[start]

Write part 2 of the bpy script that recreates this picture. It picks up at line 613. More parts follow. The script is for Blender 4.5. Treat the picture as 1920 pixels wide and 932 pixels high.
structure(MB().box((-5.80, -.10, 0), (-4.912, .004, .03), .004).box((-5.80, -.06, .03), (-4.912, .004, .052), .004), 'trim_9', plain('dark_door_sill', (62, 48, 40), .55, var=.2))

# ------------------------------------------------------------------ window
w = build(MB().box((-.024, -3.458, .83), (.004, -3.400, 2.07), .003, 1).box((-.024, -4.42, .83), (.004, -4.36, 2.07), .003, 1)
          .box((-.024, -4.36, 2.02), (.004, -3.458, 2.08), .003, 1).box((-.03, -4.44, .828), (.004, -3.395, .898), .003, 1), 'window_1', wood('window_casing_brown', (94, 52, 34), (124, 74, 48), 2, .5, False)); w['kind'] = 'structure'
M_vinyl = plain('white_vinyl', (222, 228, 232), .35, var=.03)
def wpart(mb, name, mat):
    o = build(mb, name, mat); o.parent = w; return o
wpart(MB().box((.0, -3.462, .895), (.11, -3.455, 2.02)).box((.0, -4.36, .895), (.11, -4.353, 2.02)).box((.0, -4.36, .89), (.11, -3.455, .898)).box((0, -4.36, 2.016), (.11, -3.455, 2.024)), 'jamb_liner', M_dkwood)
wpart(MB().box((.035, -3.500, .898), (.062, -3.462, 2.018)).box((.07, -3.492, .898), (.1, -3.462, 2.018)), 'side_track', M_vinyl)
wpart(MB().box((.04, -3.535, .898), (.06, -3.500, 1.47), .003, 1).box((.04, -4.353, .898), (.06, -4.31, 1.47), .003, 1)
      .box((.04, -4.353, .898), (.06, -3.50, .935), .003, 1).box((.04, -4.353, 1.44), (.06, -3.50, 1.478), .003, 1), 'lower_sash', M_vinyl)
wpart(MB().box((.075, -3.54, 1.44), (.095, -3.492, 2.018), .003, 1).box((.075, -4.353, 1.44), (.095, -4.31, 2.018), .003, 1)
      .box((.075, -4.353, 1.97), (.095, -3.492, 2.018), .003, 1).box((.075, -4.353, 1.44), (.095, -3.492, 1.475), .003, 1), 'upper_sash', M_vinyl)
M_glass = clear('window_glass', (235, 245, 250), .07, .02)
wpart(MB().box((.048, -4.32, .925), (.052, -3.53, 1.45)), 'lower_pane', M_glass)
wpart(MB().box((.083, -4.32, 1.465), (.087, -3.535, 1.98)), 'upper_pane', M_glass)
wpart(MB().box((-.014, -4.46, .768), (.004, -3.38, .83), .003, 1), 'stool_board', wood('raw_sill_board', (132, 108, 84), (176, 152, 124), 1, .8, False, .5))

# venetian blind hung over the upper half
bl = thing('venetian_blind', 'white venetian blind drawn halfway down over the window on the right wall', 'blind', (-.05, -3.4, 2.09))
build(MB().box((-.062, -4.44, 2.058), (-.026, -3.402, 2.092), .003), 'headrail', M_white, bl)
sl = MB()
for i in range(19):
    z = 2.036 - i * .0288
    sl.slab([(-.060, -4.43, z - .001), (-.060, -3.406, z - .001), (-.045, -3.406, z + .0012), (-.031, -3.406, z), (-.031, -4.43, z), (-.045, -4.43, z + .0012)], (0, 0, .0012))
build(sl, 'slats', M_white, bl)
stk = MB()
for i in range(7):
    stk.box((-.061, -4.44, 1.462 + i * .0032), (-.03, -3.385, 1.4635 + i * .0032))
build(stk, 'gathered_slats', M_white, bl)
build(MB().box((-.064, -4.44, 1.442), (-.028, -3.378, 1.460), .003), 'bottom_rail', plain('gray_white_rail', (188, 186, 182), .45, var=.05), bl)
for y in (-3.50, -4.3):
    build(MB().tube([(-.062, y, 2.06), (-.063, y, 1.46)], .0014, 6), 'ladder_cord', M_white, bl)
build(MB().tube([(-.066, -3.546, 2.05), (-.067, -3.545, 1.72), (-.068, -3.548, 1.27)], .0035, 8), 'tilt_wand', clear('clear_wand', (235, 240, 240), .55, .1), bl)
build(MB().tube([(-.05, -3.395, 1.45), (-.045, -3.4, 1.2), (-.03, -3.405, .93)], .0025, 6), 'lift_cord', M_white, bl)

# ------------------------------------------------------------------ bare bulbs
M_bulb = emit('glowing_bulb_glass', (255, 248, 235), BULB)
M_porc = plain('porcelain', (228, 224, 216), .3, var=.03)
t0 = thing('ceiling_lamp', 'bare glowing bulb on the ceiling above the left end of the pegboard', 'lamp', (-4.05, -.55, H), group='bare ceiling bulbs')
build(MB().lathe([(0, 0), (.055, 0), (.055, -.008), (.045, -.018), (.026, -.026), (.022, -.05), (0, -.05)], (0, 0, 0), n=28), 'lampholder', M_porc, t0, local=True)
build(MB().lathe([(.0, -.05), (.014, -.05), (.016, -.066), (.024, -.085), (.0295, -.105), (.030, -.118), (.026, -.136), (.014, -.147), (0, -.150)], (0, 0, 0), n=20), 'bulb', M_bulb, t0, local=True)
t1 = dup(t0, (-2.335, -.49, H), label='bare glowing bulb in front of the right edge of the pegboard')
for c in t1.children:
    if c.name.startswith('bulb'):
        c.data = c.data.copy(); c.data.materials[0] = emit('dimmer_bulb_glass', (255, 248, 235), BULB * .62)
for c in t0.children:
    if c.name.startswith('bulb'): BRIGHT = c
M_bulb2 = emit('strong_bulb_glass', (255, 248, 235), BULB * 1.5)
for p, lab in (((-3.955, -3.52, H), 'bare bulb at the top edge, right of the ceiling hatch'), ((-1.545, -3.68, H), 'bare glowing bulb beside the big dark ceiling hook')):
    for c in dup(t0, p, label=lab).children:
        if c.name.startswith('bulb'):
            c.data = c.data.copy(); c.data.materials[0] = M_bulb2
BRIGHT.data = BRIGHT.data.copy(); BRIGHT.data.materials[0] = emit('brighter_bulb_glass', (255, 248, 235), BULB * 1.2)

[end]

◆ **What to do**
Write the complete data out, exactly as above.

◆ **Reply to the exercise**
Write part 2 of the bpy script that recreates this picture. It picks up at line 613. More parts follow. The script is for Blender 4.5. Treat the picture as 1920 pixels wide and 932 pixels high.
structure(MB().box((-5.80, -.10, 0), (-4.912, .004, .03), .004).box((-5.80, -.06, .03), (-4.912, .004, .052), .004), 'trim_9', plain('dark_door_sill', (62, 48, 40), .55, var=.2))

# ------------------------------------------------------------------ window
w = build(MB().box((-.024, -3.458, .83), (.004, -3.400, 2.07), .003, 1).box((-.024, -4.42, .83), (.004, -4.36, 2.07), .003, 1)
          .box((-.024, -4.36, 2.02), (.004, -3.458, 2.08), .003, 1).box((-.03, -4.44, .828), (.004, -3.395, .898), .003, 1), 'window_1', wood('window_casing_brown', (94, 52, 34), (124, 74, 48), 2, .5, False)); w['kind'] = 'structure'
M_vinyl = plain('white_vinyl', (222, 228, 232), .35, var=.03)
def wpart(mb, name, mat):
    o = build(mb, name, mat); o.parent = w; return o
wpart(MB().box((.0, -3.462, .895), (.11, -3.455, 2.02)).box((.0, -4.36, .895), (.11, -4.353, 2.02)).box((.0, -4.36, .89), (.11, -3.455, .898)).box((0, -4.36, 2.016), (.11, -3.455, 2.024)), 'jamb_liner', M_dkwood)
wpart(MB().box((.035, -3.500, .898), (.062, -3.462, 2.018)).box((.07, -3.492, .898), (.1, -3.462, 2.018)), 'side_track', M_vinyl)
wpart(MB().box((.04, -3.535, .898), (.06, -3.500, 1.47), .003, 1).box((.04, -4.353, .898), (.06, -4.31, 1.47), .003, 1)
      .box((.04, -4.353, .898), (.06, -3.50, .935), .003, 1).box((.04, -4.353, 1.44), (.06, -3.50, 1.478), .003, 1), 'lower_sash', M_vinyl)
wpart(MB().box((.075, -3.54, 1.44), (.095, -3.492, 2.018), .003, 1).box((.075, -4.353, 1.44), (.095, -4.31, 2.018), .003, 1)
      .box((.075, -4.353, 1.97), (.095, -3.492, 2.018), .003, 1).box((.075, -4.353, 1.44), (.095, -3.492, 1.475), .003, 1), 'upper_sash', M_vinyl)
M_glass = clear('window_glass', (235, 245, 250), .07, .02)
wpart(MB().box((.048, -4.32, .925), (.052, -3.53, 1.45)), 'lower_pane', M_glass)
wpart(MB().box((.083, -4.32, 1.465), (.087, -3.535, 1.98)), 'upper_pane', M_glass)
wpart(MB().box((-.014, -4.46, .768), (.004, -3.38, .83), .003, 1), 'stool_board', wood('raw_sill_board', (132, 108, 84), (176, 152, 124), 1, .8, False, .5))

# venetian blind hung over the upper half
bl = thing('venetian_blind', 'white venetian blind drawn halfway down over the window on the right wall', 'blind', (-.05, -3.4, 2.09))
build(MB().box((-.062, -4.44, 2.058), (-.026, -3.402, 2.092), .003), 'headrail', M_white, bl)
sl = MB()
for i in range(19):
    z = 2.036 - i * .0288
    sl.slab([(-.060, -4.43, z - .001), (-.060, -3.406, z - .001), (-.045, -3.406, z + .0012), (-.031, -3.406, z), (-.031, -4.43, z), (-.045, -4.43, z + .0012)], (0, 0, .0012))
build(sl, 'slats', M_white, bl)
stk = MB()
for i in range(7):
    stk.box((-.061, -4.44, 1.462 + i * .0032), (-.03, -3.385, 1.4635 + i * .0032))
build(stk, 'gathered_slats', M_white, bl)
build(MB().box((-.064, -4.44, 1.442), (-.028, -3.378, 1.460), .003), 'bottom_rail', plain('gray_white_rail', (188, 186, 182), .45, var=.05), bl)
for y in (-3.50, -4.3):
    build(MB().tube([(-.062, y, 2.06), (-.063, y, 1.46)], .0014, 6), 'ladder_cord', M_white, bl)
build(MB().tube([(-.066, -3.546, 2.05), (-.067, -3.545, 1.72), (-.068, -3.548, 1.27)], .0035, 8), 'tilt_wand', clear('clear_wand', (235, 240, 240), .55, .1), bl)
build(MB().tube([(-.05, -3.395, 1.45), (-.045, -3.4, 1.2), (-.03, -3.405, .93)], .0025, 6), 'lift_cord', M_white, bl)

# ------------------------------------------------------------------ bare bulbs
M_bulb = emit('glowing_bulb_glass', (255, 248, 235), BULB)
M_porc = plain('porcelain', (228, 224, 216), .3, var=.03)
t0 = thing('ceiling_lamp', 'bare glowing bulb on the ceiling above the left end of the pegboard', 'lamp', (-4.05, -.55, H), group='bare ceiling bulbs')
build(MB().lathe([(0, 0), (.055, 0), (.055, -.008), (.045, -.018), (.026, -.026), (.022, -.05), (0, -.05)], (0, 0, 0), n=28), 'lampholder', M_porc, t0, local=True)
build(MB().lathe([(.0, -.05), (.014, -.05), (.016, -.066), (.024, -.085), (.0295, -.105), (.030, -.118), (.026, -.136), (.014, -.147), (0, -.150)], (0, 0, 0), n=20), 'bulb', M_bulb, t0, local=True)
t1 = dup(t0, (-2.335, -.49, H), label='bare glowing bulb in front of the right edge of the pegboard')
for c in t1.children:
    if c.name.startswith('bulb'):
        c.data = c.data.copy(); c.data.materials[0] = emit('dimmer_bulb_glass', (255, 248, 235), BULB * .62)
for c in t0.children:
    if c.name.startswith('bulb'): BRIGHT = c
M_bulb2 = emit('strong_bulb_glass', (255, 248, 235), BULB * 1.5)
for p, lab in (((-3.955, -3.52, H), 'bare bulb at the top edge, right of the ceiling hatch'), ((-1.545, -3.68, H), 'bare glowing bulb beside the big dark ceiling hook')):
    for c in dup(t0, p, label=lab).children:
        if c.name.startswith('bulb'):
            c.data = c.data.copy(); c.data.materials[0] = M_bulb2
BRIGHT.data = BRIGHT.data.copy(); BRIGHT.data.materials[0] = emit('brighter_bulb_glass', (255, 248, 235), BULB * 1.2)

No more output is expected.